Y al día siguiente, cuando la fragata alemana ha zarpado camino de las aguas del puerto de Lisboa, veinticinco cañonazos resonando sobre las aguas, como la marcha triunfal de una idea, saludan al pendón morado de Castilla, enhiesto y flotando a los aires, en el Real Palacio de Miramar. En aquel barco va un pedazo de su Patría.

Frente al vacío dogmatismo de los racionalistas, la afirmación del principio de universalidad. Frente a la obscuridad de la duda, la luz deslumbrante de la Mano Divina, que los salva de todos los peligros.

Han terminado todas las fiestas organizadas por el Ayuntamiento en honor de los marinos alemanes.
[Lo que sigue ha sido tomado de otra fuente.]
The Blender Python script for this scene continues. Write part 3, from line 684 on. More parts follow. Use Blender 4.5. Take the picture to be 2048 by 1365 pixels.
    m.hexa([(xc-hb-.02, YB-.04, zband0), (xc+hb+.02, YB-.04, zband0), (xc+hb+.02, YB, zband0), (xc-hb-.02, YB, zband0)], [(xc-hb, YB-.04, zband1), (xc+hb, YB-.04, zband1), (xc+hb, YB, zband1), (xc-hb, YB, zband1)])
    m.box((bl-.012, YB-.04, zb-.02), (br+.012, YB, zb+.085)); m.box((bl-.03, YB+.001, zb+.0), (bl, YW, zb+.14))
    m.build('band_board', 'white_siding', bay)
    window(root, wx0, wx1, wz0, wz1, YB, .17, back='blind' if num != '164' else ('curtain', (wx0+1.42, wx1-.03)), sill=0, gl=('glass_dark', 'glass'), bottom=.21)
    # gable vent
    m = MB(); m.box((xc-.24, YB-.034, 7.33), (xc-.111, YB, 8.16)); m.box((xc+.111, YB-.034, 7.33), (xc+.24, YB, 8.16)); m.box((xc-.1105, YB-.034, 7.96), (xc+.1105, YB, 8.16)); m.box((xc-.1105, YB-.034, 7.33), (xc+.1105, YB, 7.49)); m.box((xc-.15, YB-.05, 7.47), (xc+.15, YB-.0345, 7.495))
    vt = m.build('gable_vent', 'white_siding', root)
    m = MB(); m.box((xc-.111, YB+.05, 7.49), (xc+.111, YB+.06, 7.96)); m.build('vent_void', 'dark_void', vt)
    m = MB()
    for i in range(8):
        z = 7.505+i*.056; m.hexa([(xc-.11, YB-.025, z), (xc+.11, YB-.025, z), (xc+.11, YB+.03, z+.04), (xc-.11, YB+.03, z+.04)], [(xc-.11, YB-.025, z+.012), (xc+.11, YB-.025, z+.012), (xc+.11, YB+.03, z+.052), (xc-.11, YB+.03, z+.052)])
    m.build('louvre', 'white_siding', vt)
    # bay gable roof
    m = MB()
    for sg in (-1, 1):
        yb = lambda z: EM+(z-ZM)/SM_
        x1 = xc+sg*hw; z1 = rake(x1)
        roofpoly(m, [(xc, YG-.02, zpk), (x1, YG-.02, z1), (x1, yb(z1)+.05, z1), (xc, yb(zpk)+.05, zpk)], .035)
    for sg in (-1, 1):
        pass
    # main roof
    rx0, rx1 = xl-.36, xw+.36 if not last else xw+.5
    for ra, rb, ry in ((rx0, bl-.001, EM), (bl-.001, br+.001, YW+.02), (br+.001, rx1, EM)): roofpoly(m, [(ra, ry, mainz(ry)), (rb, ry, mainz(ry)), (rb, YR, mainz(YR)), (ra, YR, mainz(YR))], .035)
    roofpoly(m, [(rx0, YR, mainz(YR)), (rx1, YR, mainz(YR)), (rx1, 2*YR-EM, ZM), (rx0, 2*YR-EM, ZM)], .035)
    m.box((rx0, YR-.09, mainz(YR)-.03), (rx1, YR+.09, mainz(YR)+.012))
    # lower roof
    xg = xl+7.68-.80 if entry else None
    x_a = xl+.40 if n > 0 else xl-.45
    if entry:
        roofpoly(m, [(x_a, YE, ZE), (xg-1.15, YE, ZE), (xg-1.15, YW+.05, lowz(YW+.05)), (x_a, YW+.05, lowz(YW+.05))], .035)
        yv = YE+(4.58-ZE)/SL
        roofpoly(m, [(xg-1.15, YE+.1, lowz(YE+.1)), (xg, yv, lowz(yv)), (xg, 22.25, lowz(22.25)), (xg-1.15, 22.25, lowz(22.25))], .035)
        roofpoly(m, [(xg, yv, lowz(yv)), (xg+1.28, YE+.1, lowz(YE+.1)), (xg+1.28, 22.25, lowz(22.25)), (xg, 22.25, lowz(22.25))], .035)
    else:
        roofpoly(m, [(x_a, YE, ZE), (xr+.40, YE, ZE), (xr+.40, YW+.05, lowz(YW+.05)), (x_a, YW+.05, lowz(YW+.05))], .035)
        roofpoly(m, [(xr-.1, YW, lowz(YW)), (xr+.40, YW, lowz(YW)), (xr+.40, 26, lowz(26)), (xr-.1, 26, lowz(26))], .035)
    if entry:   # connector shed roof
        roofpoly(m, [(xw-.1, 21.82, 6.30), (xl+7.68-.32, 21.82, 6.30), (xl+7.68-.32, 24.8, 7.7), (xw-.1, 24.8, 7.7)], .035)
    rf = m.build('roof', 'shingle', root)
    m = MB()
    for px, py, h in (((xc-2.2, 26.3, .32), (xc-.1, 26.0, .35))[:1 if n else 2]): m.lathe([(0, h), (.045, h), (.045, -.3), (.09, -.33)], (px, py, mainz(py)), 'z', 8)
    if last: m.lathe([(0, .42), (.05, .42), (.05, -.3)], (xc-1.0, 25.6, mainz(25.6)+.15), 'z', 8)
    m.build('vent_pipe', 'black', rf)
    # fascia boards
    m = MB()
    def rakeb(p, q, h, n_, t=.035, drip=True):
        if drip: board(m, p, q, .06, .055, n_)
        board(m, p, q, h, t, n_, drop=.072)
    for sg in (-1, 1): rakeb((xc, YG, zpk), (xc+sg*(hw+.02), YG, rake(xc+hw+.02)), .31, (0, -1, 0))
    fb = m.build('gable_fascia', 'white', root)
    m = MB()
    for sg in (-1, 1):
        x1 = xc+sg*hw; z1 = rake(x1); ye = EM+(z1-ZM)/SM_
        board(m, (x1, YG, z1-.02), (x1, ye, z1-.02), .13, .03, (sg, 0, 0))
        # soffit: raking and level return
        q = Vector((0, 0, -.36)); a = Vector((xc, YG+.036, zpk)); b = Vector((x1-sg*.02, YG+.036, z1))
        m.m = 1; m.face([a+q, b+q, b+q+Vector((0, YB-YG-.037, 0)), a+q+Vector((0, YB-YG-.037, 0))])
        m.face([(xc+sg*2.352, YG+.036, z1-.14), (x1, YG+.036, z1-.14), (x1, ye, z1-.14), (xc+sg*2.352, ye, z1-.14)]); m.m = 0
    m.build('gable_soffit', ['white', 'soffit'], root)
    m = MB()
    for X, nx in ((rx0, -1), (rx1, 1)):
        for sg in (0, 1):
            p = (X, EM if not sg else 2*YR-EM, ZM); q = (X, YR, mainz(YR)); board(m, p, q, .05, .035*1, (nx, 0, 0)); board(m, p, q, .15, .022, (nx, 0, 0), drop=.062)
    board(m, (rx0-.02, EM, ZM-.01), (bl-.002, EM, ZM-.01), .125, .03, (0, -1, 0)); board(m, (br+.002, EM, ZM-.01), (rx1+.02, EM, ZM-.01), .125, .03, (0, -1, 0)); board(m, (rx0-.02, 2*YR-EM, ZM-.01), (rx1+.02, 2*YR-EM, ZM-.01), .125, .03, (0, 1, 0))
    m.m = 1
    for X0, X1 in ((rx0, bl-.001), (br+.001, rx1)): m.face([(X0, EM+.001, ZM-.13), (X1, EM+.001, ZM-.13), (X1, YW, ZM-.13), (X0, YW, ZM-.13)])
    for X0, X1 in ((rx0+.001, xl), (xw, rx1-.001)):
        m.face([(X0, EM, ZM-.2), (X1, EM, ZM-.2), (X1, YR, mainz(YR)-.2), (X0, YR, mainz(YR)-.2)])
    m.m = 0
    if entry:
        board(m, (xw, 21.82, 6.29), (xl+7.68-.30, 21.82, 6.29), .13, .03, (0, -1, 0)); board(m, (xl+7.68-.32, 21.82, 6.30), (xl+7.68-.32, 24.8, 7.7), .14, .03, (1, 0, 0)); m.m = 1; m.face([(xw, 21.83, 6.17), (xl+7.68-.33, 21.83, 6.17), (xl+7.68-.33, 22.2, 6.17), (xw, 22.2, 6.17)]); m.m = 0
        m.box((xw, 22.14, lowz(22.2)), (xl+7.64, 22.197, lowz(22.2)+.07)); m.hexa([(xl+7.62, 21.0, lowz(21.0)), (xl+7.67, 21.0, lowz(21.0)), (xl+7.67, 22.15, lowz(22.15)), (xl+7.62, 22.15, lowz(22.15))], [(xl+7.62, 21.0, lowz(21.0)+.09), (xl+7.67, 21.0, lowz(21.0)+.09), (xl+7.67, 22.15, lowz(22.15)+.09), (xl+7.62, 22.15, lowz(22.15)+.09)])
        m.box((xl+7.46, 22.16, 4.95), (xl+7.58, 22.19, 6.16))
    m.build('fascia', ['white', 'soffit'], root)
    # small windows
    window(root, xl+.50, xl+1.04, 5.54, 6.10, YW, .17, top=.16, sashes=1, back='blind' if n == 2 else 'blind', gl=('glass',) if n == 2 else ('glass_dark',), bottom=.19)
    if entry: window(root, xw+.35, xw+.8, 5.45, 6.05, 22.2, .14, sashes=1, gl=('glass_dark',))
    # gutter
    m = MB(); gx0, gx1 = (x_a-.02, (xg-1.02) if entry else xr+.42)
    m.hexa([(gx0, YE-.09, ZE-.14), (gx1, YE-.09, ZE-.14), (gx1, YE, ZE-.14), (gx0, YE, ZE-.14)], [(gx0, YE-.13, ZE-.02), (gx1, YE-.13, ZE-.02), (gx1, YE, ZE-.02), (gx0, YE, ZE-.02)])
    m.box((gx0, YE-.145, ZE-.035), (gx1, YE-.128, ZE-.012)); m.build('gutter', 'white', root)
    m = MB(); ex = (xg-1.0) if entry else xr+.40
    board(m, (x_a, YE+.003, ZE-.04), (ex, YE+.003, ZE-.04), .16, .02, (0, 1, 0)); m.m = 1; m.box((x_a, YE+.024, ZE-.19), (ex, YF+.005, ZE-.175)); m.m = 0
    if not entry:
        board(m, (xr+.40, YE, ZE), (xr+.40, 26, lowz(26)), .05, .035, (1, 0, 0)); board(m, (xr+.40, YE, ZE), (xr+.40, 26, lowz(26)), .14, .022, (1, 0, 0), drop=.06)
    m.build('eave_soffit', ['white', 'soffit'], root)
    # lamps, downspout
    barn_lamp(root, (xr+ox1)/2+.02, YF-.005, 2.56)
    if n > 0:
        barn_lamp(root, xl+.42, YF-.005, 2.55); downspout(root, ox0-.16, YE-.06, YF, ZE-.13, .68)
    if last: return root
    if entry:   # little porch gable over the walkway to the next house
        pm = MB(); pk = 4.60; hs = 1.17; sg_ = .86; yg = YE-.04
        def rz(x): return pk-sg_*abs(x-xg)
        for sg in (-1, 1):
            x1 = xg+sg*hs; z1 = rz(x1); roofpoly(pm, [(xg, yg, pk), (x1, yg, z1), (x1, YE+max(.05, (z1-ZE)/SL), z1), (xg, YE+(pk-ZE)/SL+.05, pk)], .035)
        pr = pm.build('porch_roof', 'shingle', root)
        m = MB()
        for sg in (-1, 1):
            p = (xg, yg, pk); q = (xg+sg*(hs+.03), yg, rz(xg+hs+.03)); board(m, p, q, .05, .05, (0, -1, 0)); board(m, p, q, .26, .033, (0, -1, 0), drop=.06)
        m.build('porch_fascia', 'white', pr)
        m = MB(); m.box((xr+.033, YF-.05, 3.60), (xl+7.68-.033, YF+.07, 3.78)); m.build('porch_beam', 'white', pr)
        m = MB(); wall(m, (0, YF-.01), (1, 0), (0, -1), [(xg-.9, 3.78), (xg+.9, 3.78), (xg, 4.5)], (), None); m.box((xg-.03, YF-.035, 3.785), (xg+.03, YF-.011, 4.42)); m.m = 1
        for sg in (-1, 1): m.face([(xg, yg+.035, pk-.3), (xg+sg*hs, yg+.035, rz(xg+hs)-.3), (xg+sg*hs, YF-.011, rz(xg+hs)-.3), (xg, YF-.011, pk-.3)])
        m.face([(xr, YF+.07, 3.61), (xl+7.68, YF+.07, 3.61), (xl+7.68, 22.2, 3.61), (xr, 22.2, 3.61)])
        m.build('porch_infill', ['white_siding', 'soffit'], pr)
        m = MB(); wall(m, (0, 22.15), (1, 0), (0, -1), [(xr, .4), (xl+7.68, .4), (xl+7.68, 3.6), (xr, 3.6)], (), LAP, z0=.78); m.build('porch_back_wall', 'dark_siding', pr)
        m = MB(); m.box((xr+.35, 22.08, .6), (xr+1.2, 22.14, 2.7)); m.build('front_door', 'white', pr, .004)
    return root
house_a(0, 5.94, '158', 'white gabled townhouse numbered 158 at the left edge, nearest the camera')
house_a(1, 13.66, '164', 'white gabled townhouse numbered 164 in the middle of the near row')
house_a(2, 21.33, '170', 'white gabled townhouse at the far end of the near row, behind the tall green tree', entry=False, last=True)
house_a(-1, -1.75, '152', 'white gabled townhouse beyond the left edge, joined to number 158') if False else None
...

La ciudad de San Sebastián abre los primeros años del siglo XX, en aquellas calles y aquellas plazas que habían dado el paso a otras generaciones.

Como las aguas de un río caudaloso, pasaron todas, al mar inmenso de la humanidad extinta. Y perduraron vivientes y renovándose, las piedras inmóviles, las calles firmes, los puentes graves, los edificios suntuosos. Y sólo los años y los siglos, como centinelas alertas, mudos espectadores del destino, van contando, con mirada de órbita serena, todos los cambios, todas las tragedías y todo el pequeño poder de la vanidad y soberbia humanas.